When seven members of a North Dakota farm family and their hired boy are brutally murdered in April of 1920 during an intense statewide election campaign, eager investigators encouraged by nervous politicians get a signed confession from a man who argues immediately that he was forced to sign it.
Exactly three weeks after Jacob Wolf, a German Russian immigrant, is found murdered along with his wife, Beata, five of their six daughters and the hired boy, one of the prime suspects in the case signs a confession to all eight murders and is immediately sentenced to life in prison.
From the very beginning, though, he denies his guilt and says that his confession was obtained "under duress, intimidation and fear." He argues that he had been beaten by the officers who interrogated him, that he had been forced to stare at pictures of the victims, and that the investigating officers had told him that an angry mob outside the jailhouse was waiting to lynch him if he was released. He claims that he was told then that the safest place for him until this thing died down was in the state penitentiary where he could file a change of plea in order to receive a jury trial.

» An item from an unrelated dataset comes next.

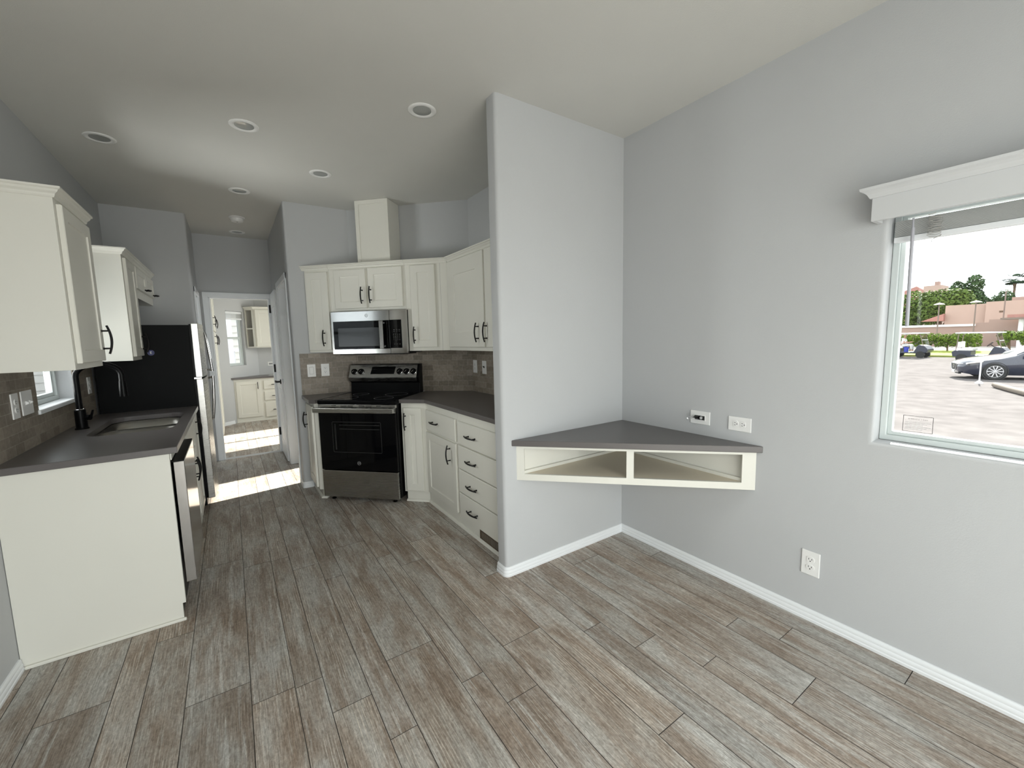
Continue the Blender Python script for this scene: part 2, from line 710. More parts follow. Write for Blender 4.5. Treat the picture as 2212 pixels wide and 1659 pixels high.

In November of that year his lawyers file a motion in district court in Bismarck asking that his plea of guilty be withdrawn and in lieu thereof a plea of not guilty be entered, and for a trial upon the merits. Their motion is strengthened when some new evidence is discovered on the Wolf family farm only days before the motion is filed.
Some ninety years later, people in the area still recall the words that the convicted man was supposed to have said: “My eyes have seen, but my hands are clean.”
About the Author:
Vernon Keel began a long career in journalism on his hometown newspaper just three miles from where the Wolf family was murdered twenty years before he was born. He earned his Ph.D. from the University of Minnesota where he developed skills in legal and historical research. For more than thirty years, he taught media law and headed journalism and communication schools at South Dakota State University, The University of North Dakota, and Wichita State University.
Keel was active in the Society of Professional Journalists throughout his career, and was the first president of the Kansas Sunshine Coalition for Open Government. He was elected president of the Association of Schools of Journalism and Mass Communication in 1990 after serving for six years on the national accrediting council in journalism and mass communication.
In addition, he served on several national association committees and was on the William Randolph Hearst Foundation Steering Committee for many years. He spent two sabbatical leaves at the University of Montreal, first in the communication department and then in the law school’s Center for Research on Public Law. Most recently, he has taught at Regis University in Denver and in Colorado State University’s masters degree program in communication management at the Downtown Denver Center.
He and his wife, Bernadette, live in Denver.